◆ Task statement:
Find every line with the word "scene". Copy those lines.

◆ The records:
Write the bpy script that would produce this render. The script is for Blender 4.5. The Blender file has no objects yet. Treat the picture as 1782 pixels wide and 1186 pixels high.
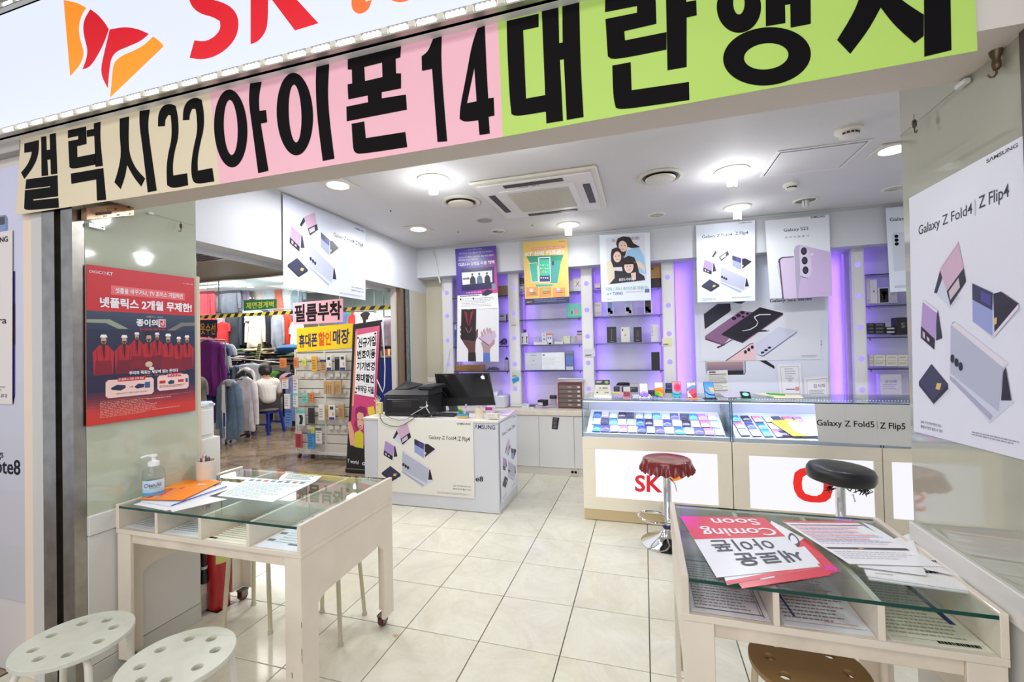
import bpy, math, random
from mathutils import Vector, Matrix
from mathutils.geometry import tessellate_polygon
SC = bpy.context.scene
COL = SC.collection
PI = math.pi
random.seed(7)
# ------------------------------------------------------------ camera (about 15 mm lens, standing in the mall aisle)
YAW, PIT, ROL, FPX = 0.291187629, 0.0137972218, -0.0222432583, 764.110672
CAM = Vector((1.20860934, -2.01866876, 1.43102779))
def _rot():
    ca, sa, cb, sb = math.cos(YAW), math.sin(YAW), math.cos(PIT), math.sin(PIT)
    f = Vector((-sa*cb, ca*cb, sb)); r = Vector((ca, sa, 0)); u = r.cross(f)
    cc, sc = math.cos(ROL), math.sin(ROL)
    return cc*r + sc*u, -sc*r + cc*u, f
RX, RU, RF = _rot()
cd = bpy.data.cameras.new('camera'); cam = bpy.data.objects.new('camera', cd); COL.objects.link(cam)
cd.sensor_width = 36; cd.lens = FPX/1782*36; cd.clip_start = .05; cd.clip_end = 100
cam.matrix_world = Matrix(((RX.x, RU.x, -RF.x, CAM.x), (RX.y, RU.y, -RF.y, CAM.y), (RX.z, RU.z, -RF.z, CAM.z), (0, 0, 0, 1)))
SC.camera = cam
def at(px, py, ax, v):
    """where the line of sight of a photo pixel meets the real plane x / y / z = v (metres)"""
    d = RX*((px-891)/FPX) - RU*((py-593)/FPX) + RF
    i = 'xyz'.index(ax); t = (v-CAM[i])/d[i]
    return CAM + d*t
# ------------------------------------------------------------ world, lights, exposure
SC.view_settings.view_transform = 'Standard'; SC.view_settings.look = 'None'
SC.view_settings.exposure = 0.0; SC.view_settings.gamma = 1.0; SC.view_settings.use_curve_mapping = False
SC.cycles.max_bounces = 7; SC.cycles.diffuse_bounces = 4; SC.cycles.glossy_bounces = 3; SC.cycles.transparent_max_bounces = 24
SC.cycles.transmission_bounces = 4; SC.cycles.caustics_reflective = False; SC.cycles.caustics_refractive = False
SC.cycles.sample_clamp_indirect = 4.0; SC.cycles.use_denoising = True; SC.cycles.blur_glossy = 0.5
W = bpy.data.worlds.new('mall_air'); SC.world = W; W.use_nodes = True
W.node_tree.nodes['Background'].inputs[0].default_value = (.80, .86, 1.0, 1)
W.node_tree.nodes['Background'].inputs[1].default_value = .82
def light(kind, loc, power, color=(1, 1, 1), size=.1, size_y=None, rot=(0, 0, 0), spot=None):
    l = bpy.data.lights.new('lamp_light', kind); l.energy = power; l.color = color
    if kind == 'AREA':
        l.size = size
        if size_y: l.shape = 'RECTANGLE'; l.size_y = size_y
    else: l.shadow_soft_size = size
    if spot: l.spot_size = spot; l.spot_blend = .6
    o = bpy.data.objects.new('lamp_light', l); COL.objects.link(o); o.location = loc; o.rotation_euler = rot
    return o
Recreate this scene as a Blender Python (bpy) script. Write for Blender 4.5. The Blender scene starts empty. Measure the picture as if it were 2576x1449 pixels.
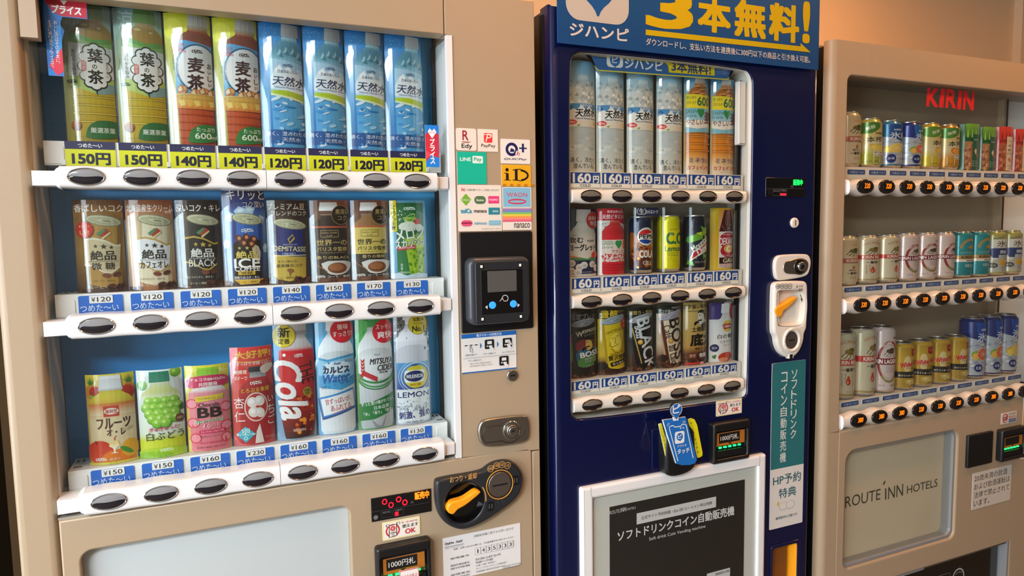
import bpy, bmesh, math, random
from math import sin, cos, pi, radians
from mathutils import Matrix, Vector
from mathutils.geometry import tessellate_polygon
sc = bpy.context.scene
COL = sc.collection
H = 1.41                      # eye height above the floor; every z below is measured from eye level
# ------------------------------------------------------------------ camera
F, IW, IH, CD = 1697.16, 2576, 1449, 1.17
RM = [Vector((0.91824879, -0.39566268, -0.01643816)), Vector((0.04926135, 0.07294045, 0.99611897)), Vector((0.3929281, 0.9154948, -0.08646836))]
cam_d = bpy.data.cameras.new('camera'); cam = bpy.data.objects.new('camera', cam_d); COL.objects.link(cam)
cam_d.sensor_width = 36; cam_d.lens = F*36/IW; cam_d.clip_start = .02
m = Matrix.Identity(4)
for i in range(3):
    m[i][0] = RM[0][i]; m[i][1] = RM[1][i]; m[i][2] = -RM[2][i]
m[0][3], m[1][3], m[2][3] = 0, -CD, H
cam.matrix_world = m
sc.camera = cam
def at(px, py, Y=0.0):        # the point of the upright plane y = Y seen at a pixel, as (x, z)
    d = RM[0]*((px-IW/2)/F) - RM[1]*((py-IH/2)/F) + RM[2]
    t = (CD+Y)/d.y
    return d.x*t, d.z*t
# ------------------------------------------------------------------ light and exposure
sc.view_settings.view_transform = 'Standard'; sc.view_settings.look = 'None'
sc.view_settings.gamma = 1; sc.view_settings.use_curve_mapping = False
sc.view_settings.exposure = 0.17
cy = sc.cycles
cy.max_bounces = 10; cy.transparent_max_bounces = 24; cy.transmission_bounces = 8; cy.glossy_bounces = 4; cy.diffuse_bounces = 4
cy.sample_clamp_indirect = 4; cy.use_denoising = True; cy.caustics_reflective = False; cy.caustics_refractive = False
def srgb(h):
    h = h.lstrip('#'); o = []
    for k in (0, 2, 4):
        v = int(h[k:k+2], 16)/255
        o.append(v/12.92 if v <= .04045 else ((v+.055)/1.055)**2.4)
    return o
W = bpy.data.worlds.new('sky'); sc.world = W; W.use_nodes = True
W.node_tree.nodes['Background'].inputs[0].default_value = (.75, .88, 1, 1); W.node_tree.nodes['Background'].inputs[1].default_value = 1.0
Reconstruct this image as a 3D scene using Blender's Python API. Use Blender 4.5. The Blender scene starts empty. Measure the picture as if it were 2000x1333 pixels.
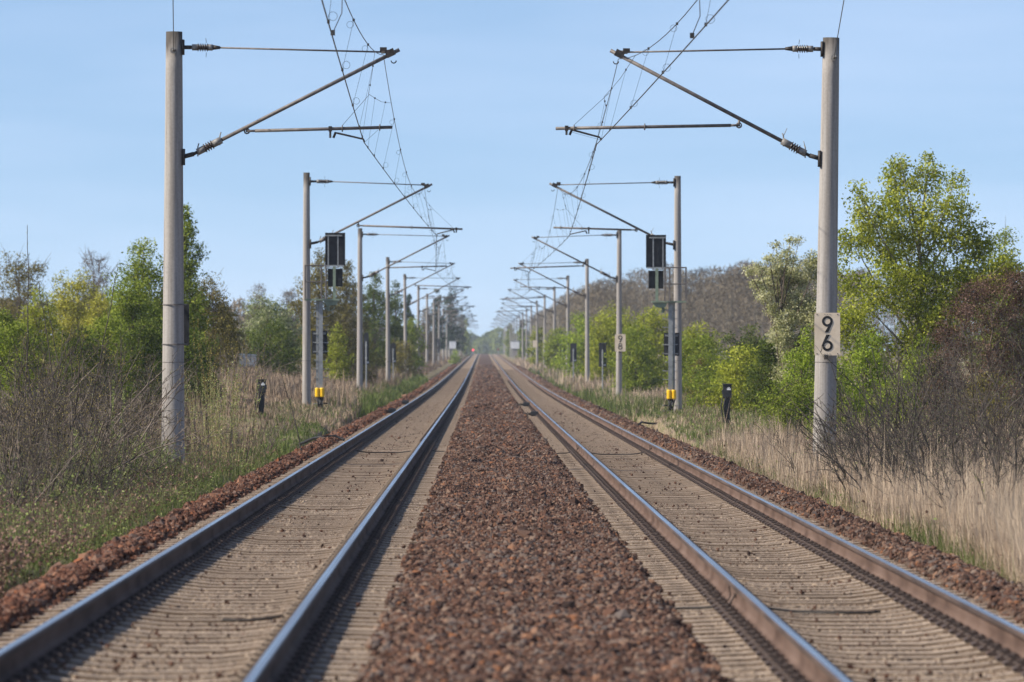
import bpy, math
import numpy as np
from mathutils import Vector, Matrix
RNG = np.random.default_rng(7)
SC = bpy.context.scene
COL = SC.collection
F = 200.0/36.0*2000.0            # focal length in pixels of the 2000 px wide photograph
HC = 1.93                        # camera height over the right track's sleepers
VX, VY = 943.0, 702.0            # vanishing point of the level track
LZ = 0.12                        # the left track lies a little higher
LC, RC = -1.94, 2.733            # track centres
GH = 0.7525                      # half distance of the rail heads
PI = math.pi
rad = math.radians

def px2(px, py, d):
    return ((px-VX)*d/F, d, HC-(py-VY)*d/F)
def rise(d):
    d = np.asarray(d, float)
    a = 0.0026*(np.sqrt((d-300)**2+80**2)+(d-300))/2 - 0.019
    b = 0.0062*(np.sqrt((d-1680)**2+60**2)+(d-1680))/2
    return np.maximum(a-b, -3.0)
def sm(t): t = np.clip(t, 0, 1); return t*t*(3-2*t)
def G(x, d):
    x = np.asarray(x, float); d = np.asarray(d, float)
    bump = 0.05*np.sin(x*0.9+d*0.13)+0.04*np.sin(x*0.37-d*0.31)
    left = -0.05+.27*np.exp(-((d-172)/32)**2)+np.clip((-x-4)*(0.055+0.16*sm((d-130)/70)), 0, 1.25)
    right = -0.10+.27*np.exp(-((d-171)/32)**2)+np.clip((x-4.9)*0.05, 0, 0.9)
    z = np.where(x < 0.4, left, right)+bump
    w = sm((x+4.3)/0.7)*sm((5.1-x)/0.6)
    return z*(1-w)+(-0.45)*w+rise(d)

# ---------------------------------------------------------------- objects
def tag(o, label=None, cat=None, group=None, kind=None):
    if label: o['label'] = label
    if cat: o['category'] = cat
    if group: o['group'] = group
    if kind: o['kind'] = kind
    return o
def empty(name, loc=(0, 0, 0), rz=0.0, ry=0.0):
    o = bpy.data.objects.new(name, None); COL.objects.link(o)
    o.location = loc; o.rotation_euler = (0, ry, rz); o.empty_display_size = 0.2
    return o
def copy_tree(o, parent=None):
    c = o.copy(); COL.objects.link(c)
    if parent is not None: c.parent = parent
    for ch in o.children: copy_tree(ch, c)
    return c
def link_mesh(name, me, parent=None, loc=None):
    o = bpy.data.objects.new(name, me); COL.objects.link(o)
    if parent is not None: o.parent = parent
    if loc is not None: o.location = loc
    return o
def raw_mesh(name, V, faces_n, loops, mats, tone=None, smooth=False, mi=None):
    """V (n,3); faces_n loop count of each face; loops flat vertex indices."""
    me = bpy.data.meshes.new(name)
    V = np.ascontiguousarray(V, dtype=np.float32)
    fn = np.ascontiguousarray(faces_n, dtype=np.int32); lp = np.ascontiguousarray(loops, dtype=np.int32)
    me.vertices.add(len(V)); me.vertices.foreach_set('co', V.ravel())
    me.loops.add(len(lp)); me.loops.foreach_set('vertex_index', lp)
    me.polygons.add(len(fn))
    st = np.zeros(len(fn), np.int32); st[1:] = np.cumsum(fn)[:-1]
    me.polygons.foreach_set('loop_start', st)
    if not isinstance(mats, (list, tuple)): mats = [mats]
    for m in mats: me.materials.append(m)
    if mi is not None: me.polygons.foreach_set('material_index', np.ascontiguousarray(mi, dtype=np.int32))
    me.polygons.foreach_set('use_smooth', np.full(len(fn), bool(smooth)))
    if tone is not None:
        a = me.attributes.new('tone', 'FLOAT', 'POINT')
        a.data.foreach_set('value', np.ascontiguousarray(tone, dtype=np.float32))
    me.update(calc_edges=True)
    return me

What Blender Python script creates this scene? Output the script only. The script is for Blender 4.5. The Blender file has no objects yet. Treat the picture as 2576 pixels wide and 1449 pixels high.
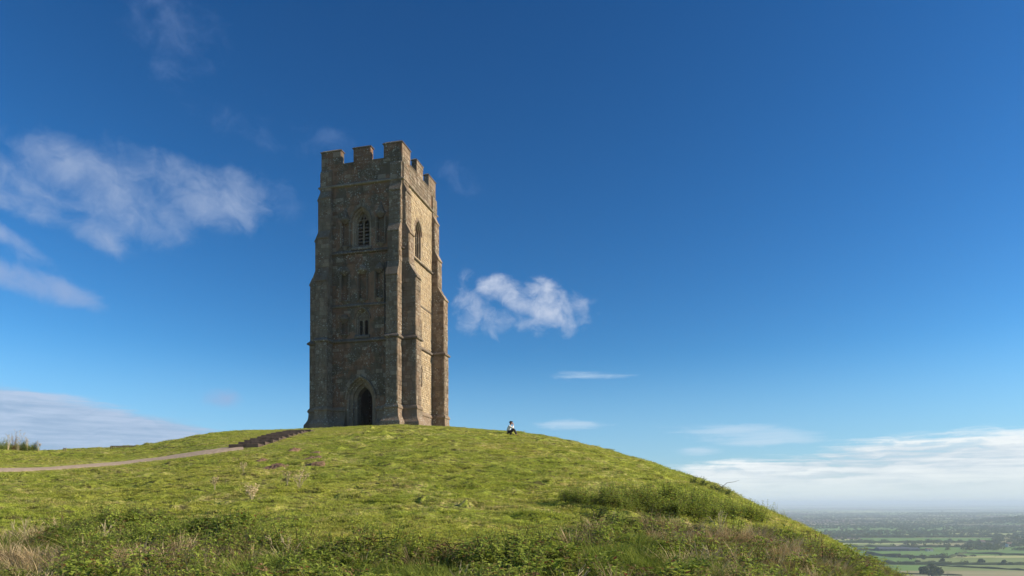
import bpy, bmesh, math, random
import numpy as np
from mathutils import Vector, Matrix
from mathutils.geometry import tessellate_polygon

random.seed(7); rng = np.random.default_rng(7)
R = math.radians
S = bpy.context.scene
COL = S.collection

# ------------------------------------------------------------------ camera, world, sun, exposure
FPX, CX, HY = 1730.0, 1288.0, 1265.0          # focal length, principal column, horizon row of the picture (2576 px wide)
cam = bpy.data.cameras.new('camera'); camo = bpy.data.objects.new('camera', cam); COL.objects.link(camo)
camo.location = (0, 0, 0); camo.rotation_euler = (R(90), 0, 0)
cam.sensor_width = 36; cam.lens = FPX / 2576 * 36; cam.shift_y = (HY - 724.5) / 2576
cam.clip_start = 0.1; cam.clip_end = 90000
S.camera = camo

SUN_EL = 27.0
SUN_DIR = Vector((0.993, -0.115, 0)).normalized()   # horizontal direction towards the sun: right, a touch behind the camera
SUN_AZ = math.atan2(SUN_DIR.x, SUN_DIR.y)
sun = bpy.data.lights.new('sun', 'SUN'); sun.energy = 5.0; sun.angle = R(0.5); sun.color = (1.0, 0.87, 0.69)
suno = bpy.data.objects.new('sun', sun); COL.objects.link(suno)
sv = Vector((SUN_DIR.x * math.cos(R(SUN_EL)), SUN_DIR.y * math.cos(R(SUN_EL)), math.sin(R(SUN_EL))))
suno.rotation_euler = sv.to_track_quat('Z', 'Y').to_euler(); suno.location = (60, -10, 60)

S.view_settings.view_transform = 'Standard'; S.view_settings.look = 'None'
S.view_settings.exposure = 0.55; S.view_settings.gamma = 1.0; S.view_settings.use_curve_mapping = False
S.cycles.use_denoising = True
S.cycles.max_bounces = 6; S.cycles.diffuse_bounces = 2; S.cycles.transmission_bounces = 3; S.cycles.transparent_max_bounces = 8
S.cycles.volume_bounces = 1


class NT:
    """small helper to write node trees as expressions"""
    def __init__(s, tree): s.t = tree; s.n = tree.nodes; s.l = tree.links
    def node(s, typ, ins=(), **kw):
        nd = s.n.new(typ)
        for k, v in kw.items(): setattr(nd, k, v)
        items = ins.items() if isinstance(ins, dict) else enumerate(ins)
        for k, v in items:
            if v is None: continue
            s.set(nd.inputs[k], v)
        return nd
    def set(s, sock, v):
        if isinstance(v, bpy.types.NodeSocket): s.l.new(v, sock)
        elif isinstance(v, (tuple, list)) and len(v) == 3 and sock.type == 'RGBA': sock.default_value = (*v, 1)
        else: sock.default_value = v
    def m(s, op, a, b=0.0, c=0.0, clamp=False):
        return s.node('ShaderNodeMath', (a, b, c), operation=op, use_clamp=clamp).outputs[0]
    def noise(s, vec, scale, detail=4, rough=0.55, dist=0.0, dims='3D'):
        return s.node('ShaderNodeTexNoise', {'Vector': vec, 'Scale': scale, 'Detail': detail, 'Roughness': rough, 'Distortion': dist}, noise_dimensions=dims).outputs[0]
    def rng(s, v, a, b, c=0.0, d=1.0, interp='SMOOTHSTEP'):
        return s.node('ShaderNodeMapRange', {0: v, 1: a, 2: b, 3: c, 4: d}, interpolation_type=interp).outputs[0]
    def mix(s, f, a, b, blend='MIX'):
        nd = s.n.new('ShaderNodeMix'); nd.data_type = 'RGBA'; nd.blend_type = blend
        s.set(nd.inputs[0], f); s.set(nd.inputs[6], a); s.set(nd.inputs[7], b)
        return nd.outputs[2]
    def xyz(s, v): return s.node('ShaderNodeSeparateXYZ', (v,)).outputs
    def comb(s, x, y, z): return s.node('ShaderNodeCombineXYZ', (x, y, z)).outputs[0]
    def mapping(s, v, scale=(1, 1, 1), rot=(0, 0, 0), loc=(0, 0, 0)):
        return s.node('ShaderNodeMapping', {0: v, 1: loc, 2: rot, 3: scale}).outputs[0]


world = bpy.data.worlds.new('World'); S.world = world; world.use_nodes = True
w = NT(world.node_tree); w.n.clear()
sky = w.node('ShaderNodeTexSky', sky_type='NISHITA', sun_disc=False, sun_elevation=R(SUN_EL), sun_rotation=SUN_AZ,
             altitude=160.0, air_density=1.0, dust_density=0.35, ozone_density=3.0)
dirv = w.node('ShaderNodeTexCoord').outputs['Generated']
dx, dy, dz = w.xyz(dirv)
az = w.m('ARCTAN2', dx, dy); el = w.m('ARCSINE', dz)
skyc = w.node('ShaderNodeHueSaturation', {'Hue': 0.496, 'Saturation': 1.24, 'Value': 1.0, 'Color': sky.outputs[0]}).outputs[0]


def aziel(x, y):
    a = math.atan((x - CX) / FPX); return a, math.atan((HY - y) / FPX * math.cos(a))


skyc = w.mix(1.0, skyc, (0.146,) * 3, 'MULTIPLY')      # deepen the blue as a polarised autumn sky: darker overhead, clear low down
skyc = w.node('ShaderNodeGamma', (skyc, 1.40)).outputs[0]
skyc = w.mix(1.0, skyc, (6.3, 7.3, 7.3), 'MULTIPLY')
ae = w.comb(az, el, 0.0)


def blob(x, y, rx, ry, rot=0.0, soft=1.0):
    """soft elliptical region of the sky, 1 in its centre; the sizes are angles (thousandths of a radian)"""
    a, e = aziel(x, y)
    da, de = w.m('SUBTRACT', az, a), w.m('SUBTRACT', el, e)
    c, s_ = math.cos(R(rot)), math.sin(R(rot))
    u = w.m('MULTIPLY_ADD', da, c * 1000 / rx, w.m('MULTIPLY', de, s_ * 1000 / rx))
    v = w.m('MULTIPLY_ADD', da, -s_ * 1000 / ry, w.m('MULTIPLY', de, c * 1000 / ry))
    d = w.m('SQRT', w.m('ADD', w.m('MULTIPLY', u, u), w.m('MULTIPLY', v, v)))
    return w.rng(d, 1.25 * soft, 0.0)


def addup(lst):
    r = lst[0]
    for b in lst[1:]: r = w.m('SUBTRACT', w.m('ADD', r, b), w.m('MULTIPLY', r, b))
    return r


def cloud(mask, tex, amt, lo, hi, top):
    """where a cloud is, broken up by its texture"""
    f = w.m('ADD', mask, w.m('MULTIPLY', w.m('SUBTRACT', tex, 0.5), amt))
    return w.m('MULTIPLY', w.rng(f, lo, hi, 0, top), w.rng(mask, 0.02, 0.25))


# puffy, torn clouds (left bank, small cloud by the tower)
wv = w.node('ShaderNodeTexNoise', {'Vector': ae, 'Scale': 14.0, 'Detail': 5.0, 'Roughness': 0.55}).outputs[1]
aew = w.node('ShaderNodeVectorMath', (ae, w.node('ShaderNodeVectorMath', (wv, (0.045, 0.045, 0)), operation='MULTIPLY').outputs[0]), operation='ADD').outputs[0]
n1 = w.noise(w.mapping(aew, rot=(0, 0, R(38)), scale=(1, 2.0, 1)), 11.0, 9, 0.56, 0.3)
n2 = w.noise(w.mapping(aew, loc=(3.1, 1.7, 0)), 34.0, 8, 0.6, 0.5)
puff = w.m('MULTIPLY_ADD', n2, 0.4, w.m('MULTIPLY', n1, 0.6))
left = addup([blob(270, 485, 150, 52, -18), blob(10, 470, 90, 34, -22), blob(480, 470, 130, 40, -12), blob(230, 450, 70, 28, -25), blob(320, 520, 90, 44, -40), blob(70, 495, 90, 28, -25), blob(480, 485, 115, 34, -28), blob(590, 465, 60, 36, -20),
              blob(260, 600, 50, 26, -35), blob(430, 560, 40, 20, -30)])
left2 = addup([blob(60, 705, 120, 26, -14), blob(20, 600, 100, 18, -24), blob(170, 735, 50, 15, -14), blob(555, 1002, 46, 22, 4)])
small = addup([blob(1245, 722, 50, 28, -8), blob(1305, 760, 60, 26, -28), blob(1360, 742, 40, 32, 0), blob(1410, 790, 48, 30, -45)])
smallt = addup([blob(1180, 760, 42, 56, 20), blob(1215, 825, 55, 40, 10), blob(1455, 785, 34, 44, 0), blob(1330, 800, 90, 30, -10)])
wisps = addup([blob(1145, 440, 60, 36, -30), blob(830, 345, 90, 34, -10), blob(560, 1000, 60, 30, 5), blob(740, 540, 120, 50, -30), blob(610, 330, 90, 34, -15),
               blob(420, 30, 190, 60, -25), blob(400, 150, 110, 40, -30)])
a_left = cloud(left, puff, 2.3, 0.36, 1.6, 0.80)
a_left2 = cloud(left2, puff, 2.2, 0.35, 1.35, 0.75)
a_small = w.m('MAXIMUM', cloud(small, puff, 2.8, 0.30, 1.2, 0.93), cloud(smallt, puff, 4.2, 0.5, 1.65, 0.55))
a_w = cloud(wisps, puff, 3.4, 0.6, 1.8, 0.24)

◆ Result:
SC = bpy.context.scene
Recreate this scene as a Blender Python (bpy) script. Write for Blender 4.5. The Blender scene starts empty. Measure the picture as if it were 2576x1449 pixels.
sc = bpy.context.scene
Reconstruct this image as a 3D scene using Blender's Python API. Use Blender 4.5. The Blender scene starts empty. Measure the picture as if it were 2000x1333 pixels.
SC = bpy.context.scene
What Blender Python script creates this scene? Output the script only. The script is for Blender 4.5. The Blender file has no objects yet. Treat the picture as 2576 pixels wide and 1449 pixels high.
S = bpy.context.scene